• **Required task**
Extract the first line through the line containing "sun.rotation_euler = sv.to_track_quat('Z', 'Y').to_euler()" from the listing below, exactly as written.

• **Excerpted records**
------------------------------------------------------------------------
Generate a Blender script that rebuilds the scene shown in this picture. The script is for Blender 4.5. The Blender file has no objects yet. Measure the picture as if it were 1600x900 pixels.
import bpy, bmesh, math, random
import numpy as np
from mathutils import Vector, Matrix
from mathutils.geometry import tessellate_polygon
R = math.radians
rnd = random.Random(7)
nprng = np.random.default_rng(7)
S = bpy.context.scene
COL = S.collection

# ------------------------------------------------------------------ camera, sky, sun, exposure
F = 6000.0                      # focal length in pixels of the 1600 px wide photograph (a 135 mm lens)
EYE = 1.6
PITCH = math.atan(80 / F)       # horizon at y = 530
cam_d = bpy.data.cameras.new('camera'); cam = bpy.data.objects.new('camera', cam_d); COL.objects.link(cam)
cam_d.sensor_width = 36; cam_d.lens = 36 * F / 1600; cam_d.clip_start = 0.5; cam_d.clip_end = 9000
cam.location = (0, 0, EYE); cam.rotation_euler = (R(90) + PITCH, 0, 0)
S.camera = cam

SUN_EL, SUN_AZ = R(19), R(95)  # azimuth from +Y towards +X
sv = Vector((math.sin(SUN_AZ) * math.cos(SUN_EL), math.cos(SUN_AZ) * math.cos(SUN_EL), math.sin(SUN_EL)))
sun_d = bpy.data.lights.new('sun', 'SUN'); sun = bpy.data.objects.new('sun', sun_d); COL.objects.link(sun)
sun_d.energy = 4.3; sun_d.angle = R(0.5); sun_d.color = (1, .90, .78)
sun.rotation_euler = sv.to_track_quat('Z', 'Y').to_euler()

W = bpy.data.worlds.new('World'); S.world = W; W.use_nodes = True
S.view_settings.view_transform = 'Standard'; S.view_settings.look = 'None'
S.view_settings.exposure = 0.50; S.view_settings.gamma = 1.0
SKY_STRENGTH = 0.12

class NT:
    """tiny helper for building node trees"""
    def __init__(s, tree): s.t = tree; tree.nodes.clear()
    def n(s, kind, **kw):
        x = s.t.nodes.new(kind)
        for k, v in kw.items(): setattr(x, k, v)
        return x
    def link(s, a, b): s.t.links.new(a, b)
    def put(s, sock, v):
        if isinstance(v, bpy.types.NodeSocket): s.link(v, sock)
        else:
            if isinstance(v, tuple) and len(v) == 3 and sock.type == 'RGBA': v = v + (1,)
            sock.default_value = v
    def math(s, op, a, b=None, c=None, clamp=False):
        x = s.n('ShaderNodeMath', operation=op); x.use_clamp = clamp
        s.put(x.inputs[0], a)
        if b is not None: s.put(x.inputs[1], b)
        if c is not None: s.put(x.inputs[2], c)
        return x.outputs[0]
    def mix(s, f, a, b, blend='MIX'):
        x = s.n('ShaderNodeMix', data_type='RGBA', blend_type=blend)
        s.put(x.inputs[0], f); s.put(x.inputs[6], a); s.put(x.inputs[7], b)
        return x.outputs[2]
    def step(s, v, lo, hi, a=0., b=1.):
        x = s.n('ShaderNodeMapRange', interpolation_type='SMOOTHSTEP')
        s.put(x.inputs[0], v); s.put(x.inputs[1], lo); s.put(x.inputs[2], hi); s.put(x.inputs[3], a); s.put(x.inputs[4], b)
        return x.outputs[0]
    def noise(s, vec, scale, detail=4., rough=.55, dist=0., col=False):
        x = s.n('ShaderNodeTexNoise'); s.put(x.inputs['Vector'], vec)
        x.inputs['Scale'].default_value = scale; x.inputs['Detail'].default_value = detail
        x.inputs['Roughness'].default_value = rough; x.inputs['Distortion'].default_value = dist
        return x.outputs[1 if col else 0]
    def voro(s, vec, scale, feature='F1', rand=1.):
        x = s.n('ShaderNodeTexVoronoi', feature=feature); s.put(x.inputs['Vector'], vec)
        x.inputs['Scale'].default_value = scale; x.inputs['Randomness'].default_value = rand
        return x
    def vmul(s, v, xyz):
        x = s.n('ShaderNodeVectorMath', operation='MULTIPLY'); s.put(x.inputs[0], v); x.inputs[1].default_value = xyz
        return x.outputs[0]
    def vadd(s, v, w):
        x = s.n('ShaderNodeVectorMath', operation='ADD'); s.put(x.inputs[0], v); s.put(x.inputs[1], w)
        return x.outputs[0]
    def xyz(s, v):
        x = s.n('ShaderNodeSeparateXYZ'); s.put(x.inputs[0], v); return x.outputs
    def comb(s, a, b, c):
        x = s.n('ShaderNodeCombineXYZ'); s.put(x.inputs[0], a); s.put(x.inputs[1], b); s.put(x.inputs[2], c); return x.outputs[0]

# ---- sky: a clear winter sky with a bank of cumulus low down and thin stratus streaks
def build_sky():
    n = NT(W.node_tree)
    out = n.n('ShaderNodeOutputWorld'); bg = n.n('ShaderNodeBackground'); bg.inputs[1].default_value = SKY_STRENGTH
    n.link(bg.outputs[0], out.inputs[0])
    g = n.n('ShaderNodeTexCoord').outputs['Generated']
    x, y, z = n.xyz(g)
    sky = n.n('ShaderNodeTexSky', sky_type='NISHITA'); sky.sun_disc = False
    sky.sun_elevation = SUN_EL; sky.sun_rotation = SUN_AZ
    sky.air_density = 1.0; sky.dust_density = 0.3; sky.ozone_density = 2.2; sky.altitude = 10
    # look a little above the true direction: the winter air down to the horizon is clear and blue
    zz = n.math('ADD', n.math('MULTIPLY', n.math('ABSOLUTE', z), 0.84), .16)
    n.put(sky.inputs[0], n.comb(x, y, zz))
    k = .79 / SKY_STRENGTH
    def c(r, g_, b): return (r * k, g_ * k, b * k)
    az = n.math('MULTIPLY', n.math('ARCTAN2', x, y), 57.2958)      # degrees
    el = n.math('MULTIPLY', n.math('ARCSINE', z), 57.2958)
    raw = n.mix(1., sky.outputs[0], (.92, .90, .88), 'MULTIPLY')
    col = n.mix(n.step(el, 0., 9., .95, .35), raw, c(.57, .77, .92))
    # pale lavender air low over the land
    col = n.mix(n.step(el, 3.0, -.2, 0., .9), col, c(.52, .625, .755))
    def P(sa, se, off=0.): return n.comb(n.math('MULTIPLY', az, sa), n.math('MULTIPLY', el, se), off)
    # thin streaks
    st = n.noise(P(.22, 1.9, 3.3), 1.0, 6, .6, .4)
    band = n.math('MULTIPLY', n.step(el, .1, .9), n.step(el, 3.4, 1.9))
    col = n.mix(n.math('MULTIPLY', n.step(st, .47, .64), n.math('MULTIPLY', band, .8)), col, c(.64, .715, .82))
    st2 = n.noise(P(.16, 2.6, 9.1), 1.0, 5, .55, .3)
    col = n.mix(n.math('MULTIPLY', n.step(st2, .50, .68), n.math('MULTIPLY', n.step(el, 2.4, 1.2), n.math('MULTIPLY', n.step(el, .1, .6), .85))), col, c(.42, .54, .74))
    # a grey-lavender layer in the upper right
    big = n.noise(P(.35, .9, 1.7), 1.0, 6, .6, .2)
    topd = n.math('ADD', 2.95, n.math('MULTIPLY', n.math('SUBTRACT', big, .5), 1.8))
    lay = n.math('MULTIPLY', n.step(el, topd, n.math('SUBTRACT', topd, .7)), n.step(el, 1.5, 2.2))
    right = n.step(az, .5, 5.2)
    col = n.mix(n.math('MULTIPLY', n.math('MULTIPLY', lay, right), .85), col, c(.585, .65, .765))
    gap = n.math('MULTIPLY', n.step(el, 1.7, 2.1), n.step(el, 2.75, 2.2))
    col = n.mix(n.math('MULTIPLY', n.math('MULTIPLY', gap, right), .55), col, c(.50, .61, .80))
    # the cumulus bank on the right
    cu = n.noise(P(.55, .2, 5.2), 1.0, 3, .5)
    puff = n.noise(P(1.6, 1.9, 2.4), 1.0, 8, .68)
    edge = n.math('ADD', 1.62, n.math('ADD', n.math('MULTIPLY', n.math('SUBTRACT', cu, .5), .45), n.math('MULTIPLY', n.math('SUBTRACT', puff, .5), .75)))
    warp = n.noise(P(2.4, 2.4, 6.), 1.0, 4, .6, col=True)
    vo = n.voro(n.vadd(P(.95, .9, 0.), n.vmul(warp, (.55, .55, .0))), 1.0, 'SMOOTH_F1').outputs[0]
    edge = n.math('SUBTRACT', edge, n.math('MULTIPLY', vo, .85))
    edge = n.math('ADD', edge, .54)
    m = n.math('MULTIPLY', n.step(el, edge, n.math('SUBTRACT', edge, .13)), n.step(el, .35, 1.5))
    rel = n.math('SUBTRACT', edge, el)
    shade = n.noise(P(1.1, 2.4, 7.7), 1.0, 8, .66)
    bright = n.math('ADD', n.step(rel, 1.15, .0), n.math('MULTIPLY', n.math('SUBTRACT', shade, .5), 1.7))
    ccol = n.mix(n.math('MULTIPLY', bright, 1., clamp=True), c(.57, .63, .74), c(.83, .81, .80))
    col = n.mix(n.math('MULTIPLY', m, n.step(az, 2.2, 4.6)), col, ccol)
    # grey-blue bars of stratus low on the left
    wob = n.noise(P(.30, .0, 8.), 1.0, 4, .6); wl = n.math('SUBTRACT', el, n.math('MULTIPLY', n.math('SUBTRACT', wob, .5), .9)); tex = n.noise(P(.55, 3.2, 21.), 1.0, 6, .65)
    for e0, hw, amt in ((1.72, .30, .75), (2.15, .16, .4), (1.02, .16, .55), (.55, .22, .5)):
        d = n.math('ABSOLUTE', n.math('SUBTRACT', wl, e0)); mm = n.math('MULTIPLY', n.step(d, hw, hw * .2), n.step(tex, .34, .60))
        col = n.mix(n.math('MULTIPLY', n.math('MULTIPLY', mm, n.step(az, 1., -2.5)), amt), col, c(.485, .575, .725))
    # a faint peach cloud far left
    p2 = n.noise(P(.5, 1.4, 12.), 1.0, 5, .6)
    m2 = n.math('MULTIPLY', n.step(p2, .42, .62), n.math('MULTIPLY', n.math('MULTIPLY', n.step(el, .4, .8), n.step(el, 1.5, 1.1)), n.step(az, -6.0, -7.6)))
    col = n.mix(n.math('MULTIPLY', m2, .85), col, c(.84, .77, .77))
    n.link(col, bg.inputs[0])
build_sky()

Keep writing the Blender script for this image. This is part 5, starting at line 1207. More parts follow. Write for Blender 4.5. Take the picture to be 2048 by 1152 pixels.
------------------------------------------------------------------------
• **Result of the task**
Generate a Blender script that rebuilds the scene shown in this picture. The script is for Blender 4.5. The Blender file has no objects yet. Measure the picture as if it were 1600x900 pixels.
import bpy, bmesh, math, random
import numpy as np
from mathutils import Vector, Matrix
from mathutils.geometry import tessellate_polygon
R = math.radians
rnd = random.Random(7)
nprng = np.random.default_rng(7)
S = bpy.context.scene
COL = S.collection

# ------------------------------------------------------------------ camera, sky, sun, exposure
F = 6000.0                      # focal length in pixels of the 1600 px wide photograph (a 135 mm lens)
EYE = 1.6
PITCH = math.atan(80 / F)       # horizon at y = 530
cam_d = bpy.data.cameras.new('camera'); cam = bpy.data.objects.new('camera', cam_d); COL.objects.link(cam)
cam_d.sensor_width = 36; cam_d.lens = 36 * F / 1600; cam_d.clip_start = 0.5; cam_d.clip_end = 9000
cam.location = (0, 0, EYE); cam.rotation_euler = (R(90) + PITCH, 0, 0)
S.camera = cam

SUN_EL, SUN_AZ = R(19), R(95)  # azimuth from +Y towards +X
sv = Vector((math.sin(SUN_AZ) * math.cos(SUN_EL), math.cos(SUN_AZ) * math.cos(SUN_EL), math.sin(SUN_EL)))
sun_d = bpy.data.lights.new('sun', 'SUN'); sun = bpy.data.objects.new('sun', sun_d); COL.objects.link(sun)
sun_d.energy = 4.3; sun_d.angle = R(0.5); sun_d.color = (1, .90, .78)
sun.rotation_euler = sv.to_track_quat('Z', 'Y').to_euler()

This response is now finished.